WHAT YOU SHOULD DO:
Count the lines below that contain the word "this", and report only that number.

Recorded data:
= = = =

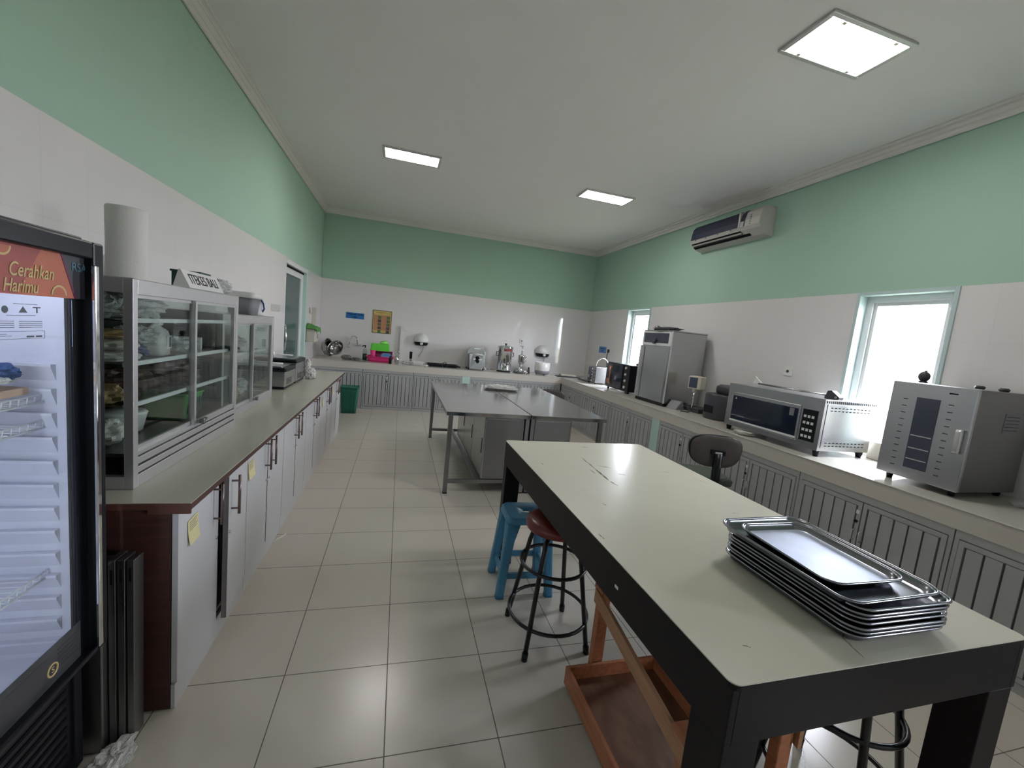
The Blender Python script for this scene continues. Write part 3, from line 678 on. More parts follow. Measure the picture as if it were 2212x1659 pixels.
# ------------------------------------------------------------------ stainless tables (pair)
def steel_table(x0, x1, y0, y1, label, bx0, bx1, by1, side):
    r = thing('steel_table', label, 'table', (x0, y0, 0), 0, 'stainless steel prep tables')
    w, l = x1 - x0, y1 - y0; hh = 0.752
    b = MB(); b.box(0, w, 0, l, hh - 0.036, hh, m_sst); b.build('tabletop', parent=r, bevel=0.004, seg=3)
    for sx in (0, 1):
        for sy in (0, 1):
            b = MB(); inn = (sx == 1) == (side == 'L'); off_ = 0.021 if inn else 0.045; cx = off_ if sx == 0 else w - off_; cy = 0.045 if sy == 0 else l - 0.045
            b.box(cx - 0.019, cx + 0.019, cy - 0.019, cy + 0.019, 0.008, hh - 0.036, m_ssd); lg = b.build('leg', parent=r, bevel=0.003)
            b = MB(); b.box(cx - 0.02, cx + 0.02, cy - 0.02, cy + 0.02, 0, 0.010, m_black); b.build('foot', parent=lg)
    b = MB(); z0, z1 = 0.095, 0.128
    b.box(0.066, w - 0.066, 0.03, 0.06, z0, z1, m_ssd); b.box(0.066, w - 0.066, l - 0.06, l - 0.03, z0, z1, m_ssd)
    for xx in ((bx0 - x0 - 0.035, bx1 - x0 - 0.01) if side == 'L' else (bx0 - x0 + 0.01, bx1 - x0 + 0.02)): b.box(xx - 0.015, xx + 0.015, 0.06, l - 0.06, z0, z1, m_ssd)
    b.build('lower_rail', parent=r, bevel=0.002)
    b = MB(); a, c = bx0 - x0, bx1 - x0; by = by1 - y0
    b.box(a, c, 0.046, by, 0.132, hh - 0.038, m_ssd); cb = b.build('cupboard', parent=r, bevel=0.003)
    b = MB(); n = 3; L_ = (by - 0.05) / n; xs_ = a - 0.006 if side == 'L' else c + 0.006
    fr = MB(); t = 0.006
    for (p, q, u, v) in ((a + 0.0, c, hh - 0.060, hh - 0.052), (a, a + t, 0.14, hh - 0.052), (c - t, c, 0.14, hh - 0.052)): fr.box(p, q, 0.040, 0.046, u, v, m_ss)
    fr.build('panel_edging', parent=cb)
    for k in range(n):
        d = MB(); lo, hi = sorted((xs_, a if side == 'L' else c)); d.box(lo, hi, 0.05 + k * L_, 0.05 + (k + 1) * L_ - 0.006, 0.14, hh - 0.05, m_ss); dd = d.build('door', parent=cb)
        d = MB(); xx = xs_ + (-0.004 if side == 'L' else 0.004); d.box(min(xx, xs_), max(xx, xs_), 0.05 + k * L_ + 0.05, 0.05 + k * L_ + 0.062, 0.36, 0.50, m_dgrey); d.build('handle', parent=dd)
    return r
steel_table(1.622, 2.395, 3.54, 5.545, 'stainless steel table on the left of the pair, beside the tiled aisle', 1.985, 2.345, 5.2, 'L')
steel_table(2.405, 3.165, 3.54, 5.545, 'stainless steel table on the right of the pair, nearer the window', 2.455, 2.82, 5.2, 'R')
# clear platter on the steel tables
r = thing('clear_platter', 'shallow clear plastic tray of cling film on the steel tables', 'tray', (2.50, 5.19, 0.7525), -0.15)
b = MB(); b.loft([rrect(0.36, 0.20, 0.05, 0.001), rrect(0.42, 0.26, 0.06, 0.020), rrect(0.44, 0.28, 0.06, 0.024), rrect(0.41, 0.25, 0.06, 0.021), rrect(0.36, 0.20, 0.05, 0.004)], m_bagw); b.build('platter', parent=r)
b = MB(); b.crumple((0, 0, 0.030), 0.17, 0.10, 0.026, m_bagc, 0.4, 4, 3); b.build('film_wrap', parent=r)

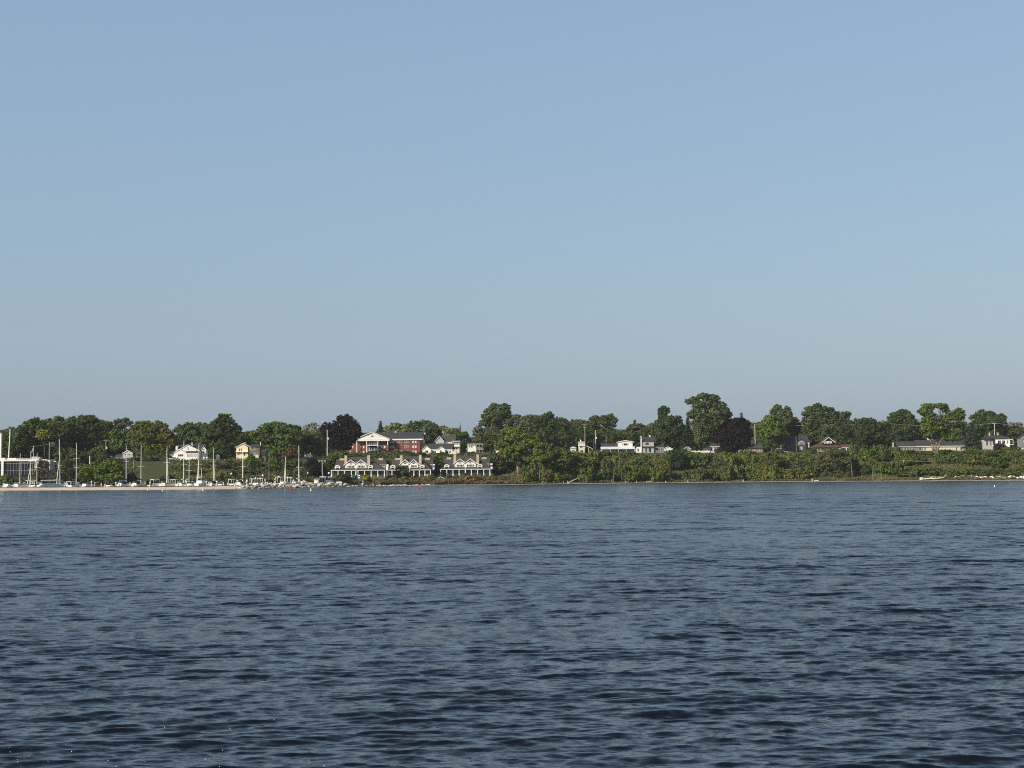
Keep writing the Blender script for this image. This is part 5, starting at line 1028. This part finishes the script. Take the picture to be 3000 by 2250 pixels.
tree('purple_beech', 'great dark purple beech beside the brick building', 128, PUR, [(1012, 1226, 20, 9), (1026, 1240, 22, 13), (996, 1246, 24, 13), (962, 1250, 18, 10), (950, 1258, 12, 9), (1038, 1256, 16, 14), (978, 1270, 30, 18), (1016, 1270, 34, 22), (1030, 1282, 16, 16), (990, 1295, 28, 18), (1012, 1300, 18, 14), (968, 1290, 16, 14)], 990, None, bark=BARKP, dens=1.2, forks=[([(990, 1338), (988, 1316), (984, 1294)], [.55, .45, .3])])
conifer('spruce_tree', 'dark small spruce tip behind the brick building roof', 1115, 1235, 1285, 20, 190, DBL)
tree('columnar_tree', 'young bright green columnar tree right of the yellow house', 112, BRI, [(800, 1330, 9, 10), (803, 1346, 12, 13), (805, 1366, 14, 14), (808, 1382, 13, 11)], 804, 'young upright trees on the marina slope', tr=.12, ls=.45)
tree('columnar_tree', 'young green columnar tree in front of the brown wing of the yellow house', 112, MID, [(736, 1345, 9, 12), (736, 1362, 13, 14), (734, 1384, 15, 14), (742, 1396, 14, 8)], 736, 'young upright trees on the marina slope', tr=.12, ls=.45)
tree('rust_tree', 'rust-tinged small tree below the bright green spreading tree', 135, RUS, [(855, 1322, 12, 10), (845, 1332, 14, 10), (868, 1330, 10, 10), (835, 1342, 12, 8)], 852, None, tr=.15)
tree('purple_shrub_tree', 'dark purple rounded shrub left of the waterfront houses', 62, (.014, .010, .013), [(914, 1356, 14, 10), (926, 1366, 12, 12), (918, 1376, 16, 14), (928, 1388, 12, 9)], 920, None, tr=.14, ls=.45)
tree('broadleaf_tree', 'low dull tree on the slope between the purple shrub and the first waterfront house', 60, (.052, .072, .024), [(945, 1362, 14, 14), (960, 1356, 16, 14), (955, 1378, 16, 14), (975, 1345, 14, 10), (965, 1392, 12, 8)], 955, None, tr=.16)
tree('broadleaf_tree', 'olive-green tree row piece behind the brick roof, right of the spruce tip', 210, PAL, [(1138, 1258, 12, 8), (1158, 1248, 14, 8), (1180, 1252, 16, 8), (1200, 1260, 16, 8), (1165, 1266, 26, 8)], 1165, None)
tree('broadleaf_tree', 'domed dark green tree rising behind the right end of the brick building', 200, (.048, .070, .028), [(1215, 1246, 18, 10), (1238, 1240, 22, 9), (1258, 1248, 18, 12), (1230, 1262, 28, 14), (1266, 1266, 18, 16), (1284, 1260, 9, 10), (1255, 1285, 26, 18), (1280, 1282, 14, 14)], 1246, None)
tree('broadleaf_tree', 'pale airy tree between the domed tree and the church steeple', 230, (.14, .16, .085), [(1300, 1256, 10, 7), (1318, 1262, 16, 8), (1336, 1264, 12, 8), (1312, 1274, 16, 8)], 1318, None, dens=.7)
tree('broadleaf_tree', 'dark tree in front of the church steeple', 150, DEEP, [(1345, 1278, 16, 10), (1360, 1276, 12, 9), (1366, 1292, 12, 14), (1350, 1300, 18, 16)], 1355, None, tr=.25)
tree('broadleaf_tree', 'tallest ragged tree right of the church steeple', 150, (.055, .078, .030), [(1448, 1192, 14, 8), (1480, 1193, 13, 8), (1438, 1206, 16, 10), (1466, 1208, 20, 13), (1488, 1212, 12, 13), (1426, 1222, 14, 9), (1456, 1228, 24, 12), (1484, 1236, 16, 15), (1418, 1238, 12, 7), (1448, 1246, 22, 12)], 1452, None, dens=.95)
tree('broadleaf_tree', 'greyish airy tree leaning out left of the tallest ragged tree', 140, (.085, .095, .065), [(1402, 1254, 12, 8), (1396, 1268, 11, 10), (1412, 1272, 15, 12), (1430, 1262, 16, 12)], 1418, None, dens=.6, airy=True)
tree('broadleaf_tree', 'brownish dark tree below the tallest ragged tree', 124, (.058, .062, .026), [(1412, 1292, 22, 16), (1436, 1284, 22, 16), (1425, 1310, 26, 18), (1455, 1290, 18, 18)], 1428, None)
tree('leaning_trunk_tree', 'big green tree with pale leaning trunk right of the last waterfront house', 20, (.075, .106, .024), [(1502, 1264, 26, 11), (1490, 1280, 28, 14), (1522, 1282, 30, 16), (1552, 1290, 22, 14), (1476, 1302, 24, 16), (1508, 1306, 32, 18), (1546, 1312, 32, 20), (1570, 1302, 14, 14), (1488, 1324, 22, 14), (1520, 1332, 26, 16), (1556, 1338, 26, 14), (1500, 1342, 12, 10)], 1518, None, dens=1.0, bark=BARKP, tr=.2, forks=[([(1518, 1392), (1515, 1366), (1511, 1342), (1516, 1318)], [.3, .26, .22, .15]), ([(1511, 1345), (1502, 1328), (1496, 1312)], [.24, .18, .1])])
tree('broadleaf_tree', 'dark tree whose shadowed foliage hangs right of the last waterfront house', 40, (.036, .050, .020), [(1462, 1344, 22, 14), (1480, 1352, 24, 16), (1466, 1370, 22, 16), (1492, 1376, 22, 16), (1475, 1388, 24, 10)], 1478, None, tr=.25)
tree('broadleaf_tree', 'grey-green tree top left of the big dark spreading tree', 170, (.075, .095, .055), [(1518, 1224, 16, 8), (1532, 1234, 18, 10), (1552, 1222, 14, 7), (1574, 1228, 12, 8), (1545, 1248, 26, 12), (1518, 1244, 12, 12)], 1540, None)
tree('broadleaf_tree', 'big dark spreading tree left of the pale cream house', 118, (.036, .056, .020), [(1596, 1224, 18, 9), (1612, 1216, 9, 7), (1630, 1234, 22, 11), (1580, 1244, 26, 14), (1612, 1252, 34, 18), (1648, 1246, 18, 14), (1655, 1268, 24, 18), (1590, 1276, 34, 20), (1630, 1286, 38, 20), (1664, 1296, 24, 18), (1600, 1304, 34, 18), (1640, 1314, 36, 14)], 1620, None, dens=1.1)
tree('broadleaf_tree', 'olive dark tree behind the pale cream house', 150, (.052, .068, .026), [(1690, 1238, 18, 8), (1708, 1240, 14, 8), (1678, 1252, 18, 12), (1702, 1258, 26, 14), (1690, 1282, 26, 16), (1716, 1282, 20, 16)], 1698, None)
tree('broadleaf_tree', 'left of two feathery crowns behind the white-topped pole', 155, (.056, .078, .034), [(1742, 1226, 13, 7), (1752, 1234, 12, 8), (1736, 1240, 12, 8), (1744, 1256, 16, 12)], 1746, 'feathery twin trees', dens=.85)
tree('broadleaf_tree', 'right and wider of two feathery crowns behind the white-topped pole', 152, (.056, .078, .034), [(1770, 1226, 12, 7), (1786, 1222, 12, 7), (1798, 1232, 10, 8), (1772, 1238, 16, 8), (1792, 1246, 12, 7), (1778, 1258, 15, 10)], 1780, 'feathery twin trees', dens=.85)
tree('broadleaf_tree', 'green tree mass behind the white ranch house', 140, (.050, .070, .026), [(1735, 1280, 24, 15), (1762, 1276, 24, 16), (1790, 1282, 24, 16), (1750, 1302, 28, 14), (1782, 1304, 26, 12)], 1765, None)
tree('broadleaf_tree', 'lighter green low tree between the ranch house gable and the feathery crowns', 170, MID, [(1814, 1272, 16, 10), (1832, 1278, 14, 10), (1820, 1290, 20, 12)], 1822, None, tr=.25)
conifer('spruce_tree', 'small pointed spruce above the two-storey house', 1861, 1231, 1275, 16, 185, DBL)
tree('broadleaf_tree', 'dull brownish tree behind the two-storey house', 165, (.062, .062, .032), [(1846, 1262, 14, 10), (1866, 1252, 20, 9), (1882, 1262, 18, 11), (1860, 1276, 26, 13), (1892, 1276, 18, 12)], 1868, None)
tree('broadleaf_tree', 'pale green tree top between the pointed spruce and the spiky dark tree', 190, (.070, .092, .045), [(1898, 1252, 14, 6), (1914, 1248, 14, 7), (1908, 1264, 18, 10)], 1908, None)
tree('broadleaf_tree', 'dark spiky-topped tree left of the black-green spruce', 108, (.034, .054, .020), [(1934, 1208, 6, 10), (1944, 1200, 7, 9), (1956, 1204, 5, 8), (1942, 1222, 12, 10), (1936, 1240, 14, 12), (1962, 1232, 18, 10), (1984, 1228, 12, 10), (1955, 1252, 28, 16), (1985, 1250, 18, 16), (1938, 1276, 28, 20), (1970, 1280, 30, 22), (1945, 1300, 34, 14), (1978, 1304, 26, 12)], 1958, None, dens=1.1)
conifer('spruce_tree', 'tall black-green spruce left of the tall cottonwood', 2017, 1224, 1326, 30, 98, (.022, .038, .022))
tree('cottonwood_tree', 'tallest cottonwood of the whole shore, with broad open crown and dark trunk', 84, (.058, .082, .034), [(2018, 1176, 9, 6), (2034, 1172, 13, 8), (2062, 1162, 18, 8), (2090, 1168, 18, 10), (2044, 1186, 18, 9), (2076, 1186, 22, 12), (2108, 1190, 18, 12), (2122, 1204, 14, 12), (2052, 1206, 22, 12), (2092, 1212, 24, 14), (2130, 1216, 12, 9), (2026, 1216, 12, 8), (2060, 1230, 24, 12), (2100, 1234, 20, 12), (2042, 1242, 16, 9), (2064, 1254, 22, 12), (2062, 1276, 24, 12), (2084, 1262, 18, 12), (2050, 1292, 16, 10)], 2073, None, dens=1.0, tr=.55, ls=.6)
tree('purple_tree', 'wide dark purple tree right of the tall cottonwood', 80, PUR, [(2138, 1240, 20, 11), (2162, 1236, 22, 10), (2182, 1250, 16, 14), (2118, 1256, 18, 14), (2150, 1262, 32, 18), (2185, 1276, 18, 18), (2116, 1284, 24, 16), (2150, 1292, 34, 18), (2180, 1298, 18, 12), (2136, 1314, 24, 12)], 2148, None, dens=1.2)
conifer('spruce_tree', 'ragged spruce tip behind the wide purple tree', 2175, 1211, 1250, 16, 150, (.045, .060, .050), gaps=.25)
tree('broadleaf_tree', 'yellow-green distant tree beside the pale bare pole', 160, (.075, .090, .030), [(2200, 1250, 10, 10), (2222, 1246, 14, 8), (2205, 1270, 14, 16), (2230, 1266, 12, 16)], 2215, None)
tree('broadleaf_tree', 'bright green rounded tree right of the pale bare pole', 78, (.066, .100, .024), [(2258, 1228, 18, 10), (2244, 1246, 16, 14), (2270, 1246, 20, 14), (2256, 1268, 26, 16), (2280, 1272, 16, 16), (2262, 1290, 26, 12), (2284, 1292, 12, 8)], 2262, None)
tree('broadleaf_tree', 'tall ragged tree with two tops behind the bright green rounded tree', 120, (.066, .086, .038), [(2278, 1194, 10, 7), (2268, 1204, 10, 9), (2286, 1208, 10, 9), (2306, 1200, 8, 8), (2308, 1214, 10, 10), (2282, 1222, 22, 11), (2302, 1232, 16, 12)], 2290, None, dens=.9)
tree('broadleaf_tree', 'dark green tree behind the slate-blue house', 130, (.042, .062, .022), [(2325, 1232, 12, 8), (2318, 1248, 18, 12), (2338, 1256, 14, 14), (2318, 1268, 22, 14), (2345, 1270, 16, 12), (2300, 1262, 12, 12)], 2325, None)
tree('broadleaf_tree', 'big knobbly-topped tree between the slate-blue house and the brown-roofed bungalow', 120, (.050, .072, .030), [(2394, 1188, 10, 6), (2374, 1198, 12, 7), (2358, 1212, 9, 7), (2398, 1200, 13, 8), (2414, 1198, 9, 6), (2432, 1202, 10, 8), (2378, 1216, 16, 9), (2406, 1216, 18, 10), (2432, 1222, 16, 8), (2368, 1236, 18, 12), (2402, 1238, 26, 14), (2436, 1240, 20, 12), (2380, 1262, 28, 16), (2420, 1264, 28, 16), (2362, 1284, 22, 14), (2396, 1286, 30, 16)], 2398, None)
tree('broadleaf_tree', 'ragged leaning tree top right of the big knobbly-topped tree', 125, (.060, .076, .042), [(2454, 1214, 10, 7), (2470, 1214, 12, 6), (2484, 1216, 8, 10), (2462, 1228, 12, 7), (2478, 1230, 9, 7)], 2466, None, dens=.8)
tree('broadleaf_tree', 'dense dark tree behind the brown-roofed bungalow', 118, (.034, .054, .022), [(2462, 1246, 18, 10), (2486, 1246, 20, 11), (2470, 1268, 26, 16), (2500, 1266, 22, 16), (2468, 1294, 28, 18), (2500, 1296, 26, 18)], 2482, None, dens=1.1)
tree('broadleaf_tree', 'thin distant tree tip between two dense dark trees', 170, (.060, .075, .050), [(2506, 1232, 4, 5), (2508, 1242, 6, 6)], 2507, None, tr=.12)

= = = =

RESPONSE TO THE EXERCISE:
2